(Direction):
Will you write out the data exactly, excluding every picture?

(Dataset excerpt):

******

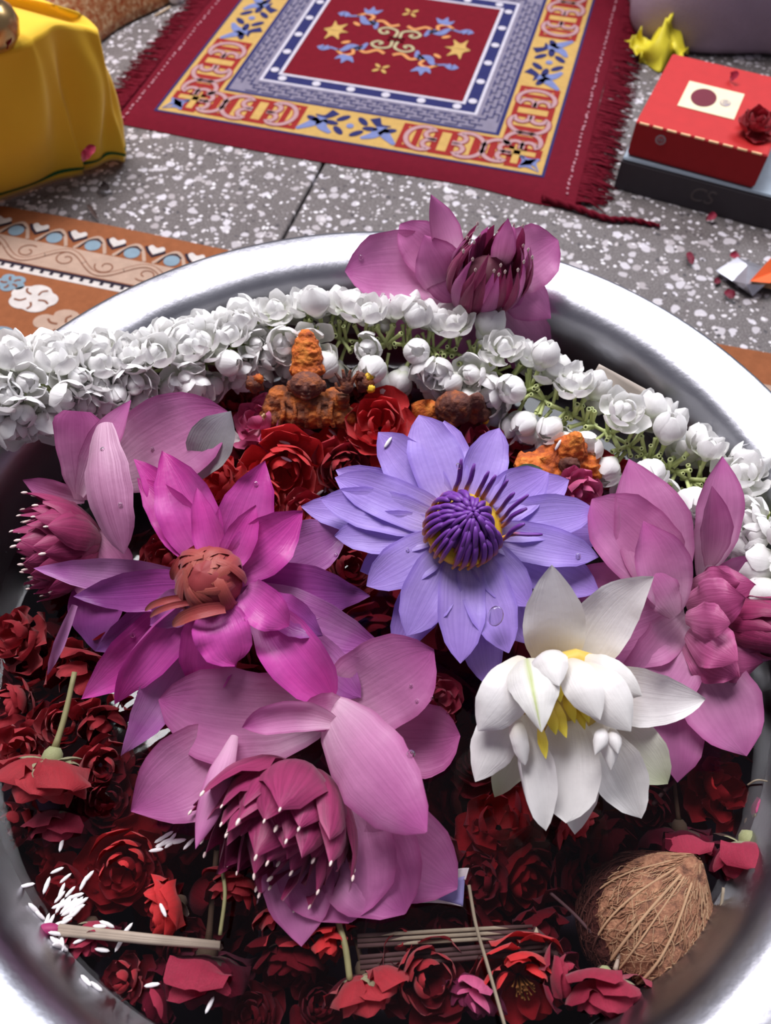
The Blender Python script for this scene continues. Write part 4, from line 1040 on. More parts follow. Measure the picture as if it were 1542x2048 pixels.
# ================================================================== ROSES
def rose_mat(name, a, b, c): return petal_mat(name, a, b, c, vein=.35, veinc=[x * .5 for x in b], spots=16, rough=.55, transl=.22, patch=[min(1, x * 1.35) for x in b])
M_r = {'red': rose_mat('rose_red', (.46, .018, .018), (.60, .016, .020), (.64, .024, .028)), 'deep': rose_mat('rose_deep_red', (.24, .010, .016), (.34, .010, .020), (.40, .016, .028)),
       'crim': rose_mat('rose_crimson', (.46, .14, .18), (.34, .013, .05), (.32, .010, .042)), 'pink': rose_mat('rose_pink', (.70, .42, .46), (.58, .06, .20), (.60, .12, .26))}
M_cal = petal_mat('calyx_green', (.34, .36, .16), (.30, .29, .16), (.26, .22, .14), vein=.5, veinc=(.18, .18, .09), spots=14, rough=.6, transl=.15)
M_stem = simple('stem_olive', (.22, .20, .09), .6, nscale=120, var=.3)
def rose_variant(kind, seed, m):
    rn = random.Random(seed); out = []; Z = Vector((0, 0, 1))
    n, omax, lmin = {'open': (22, 82, .50), 'cup': (19, 74, .60), 'wide': (20, 95, .55), 'loose': (15, 105, .62)}[kind]
    for i in range(n):
        t = (i + .5) / n; a = i * 2.39996 + rn.uniform(-.25, .25); o = radians(lerp(4 if kind != 'wide' else 35, omax, t ** 1.1) + rn.uniform(-7, 7)); ln = lerp(lmin, 1.0, t) * rn.uniform(.92, 1.08)
        rad = Vector((cos(a), sin(a), 0)); B = rad * (.05 + .06 * t) - Z * .12 * t; T = B + rad * sin(o) * ln + Z * cos(o) * ln; up = Z * sin(o) - rad * cos(o)
        T = T + rad * (.10 if t < .5 else .0)
        g = petal_geo(B, T, ln * rn.uniform(.50, .62) * (1 if t > .3 else .8), up, P=ROSEP, bulge=-.20 - .08 * (1 - t), curl=rn.uniform(-.12, -.02) if t > .4 else .05, cup=1.15 - .5 * t, ripple={'loose': .22, 'cup': .17}.get(kind, .11), rl=-.7 * t * rn.random(), rr=-.7 * t * rn.random(), nu=9, nv=8, seed=seed * 100 + i)
        out.append(make_mesh('petal', g[0], g[1], m, g[2]))
    return out
RV = {}
def rose_set(kind, col, k):
    key = (kind, col, k)
    if key not in RV: RV[key] = rose_variant(kind, hash_(kind) + k * 7 + 3, M_r[col])
    return RV[key]
def hash_(s): return sum(ord(c) for c in s)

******

(Worked answer):
The Blender Python script for this scene continues. Write part 4, from line 1040 on. More parts follow. Measure the picture as if it were 1542x2048 pixels.
# ================================================================== ROSES
def rose_mat(name, a, b, c): return petal_mat(name, a, b, c, vein=.35, veinc=[x * .5 for x in b], spots=16, rough=.55, transl=.22, patch=[min(1, x * 1.35) for x in b])
M_r = {'red': rose_mat('rose_red', (.46, .018, .018), (.60, .016, .020), (.64, .024, .028)), 'deep': rose_mat('rose_deep_red', (.24, .010, .016), (.34, .010, .020), (.40, .016, .028)),
       'crim': rose_mat('rose_crimson', (.46, .14, .18), (.34, .013, .05), (.32, .010, .042)), 'pink': rose_mat('rose_pink', (.70, .42, .46), (.58, .06, .20), (.60, .12, .26))}
M_cal = petal_mat('calyx_green', (.34, .36, .16), (.30, .29, .16), (.26, .22, .14), vein=.5, veinc=(.18, .18, .09), spots=14, rough=.6, transl=.15)
M_stem = simple('stem_olive', (.22, .20, .09), .6, nscale=120, var=.3)
def rose_variant(kind, seed, m):
    rn = random.Random(seed); out = []; Z = Vector((0, 0, 1))
    n, omax, lmin = {'open': (22, 82, .50), 'cup': (19, 74, .60), 'wide': (20, 95, .55), 'loose': (15, 105, .62)}[kind]
    for i in range(n):
        t = (i + .5) / n; a = i * 2.39996 + rn.uniform(-.25, .25); o = radians(lerp(4 if kind != 'wide' else 35, omax, t ** 1.1) + rn.uniform(-7, 7)); ln = lerp(lmin, 1.0, t) * rn.uniform(.92, 1.08)
        rad = Vector((cos(a), sin(a), 0)); B = rad * (.05 + .06 * t) - Z * .12 * t; T = B + rad * sin(o) * ln + Z * cos(o) * ln; up = Z * sin(o) - rad * cos(o)
        T = T + rad * (.10 if t < .5 else .0)
        g = petal_geo(B, T, ln * rn.uniform(.50, .62) * (1 if t > .3 else .8), up, P=ROSEP, bulge=-.20 - .08 * (1 - t), curl=rn.uniform(-.12, -.02) if t > .4 else .05, cup=1.15 - .5 * t, ripple={'loose': .22, 'cup': .17}.get(kind, .11), rl=-.7 * t * rn.random(), rr=-.7 * t * rn.random(), nu=9, nv=8, seed=seed * 100 + i)
        out.append(make_mesh('petal', g[0], g[1], m, g[2]))
    return out
RV = {}
def rose_set(kind, col, k):
    key = (kind, col, k)
    if key not in RV: RV[key] = rose_variant(kind, hash_(kind) + k * 7 + 3, M_r[col])
    return RV[key]
def hash_(s): return sum(ord(c) for c in s)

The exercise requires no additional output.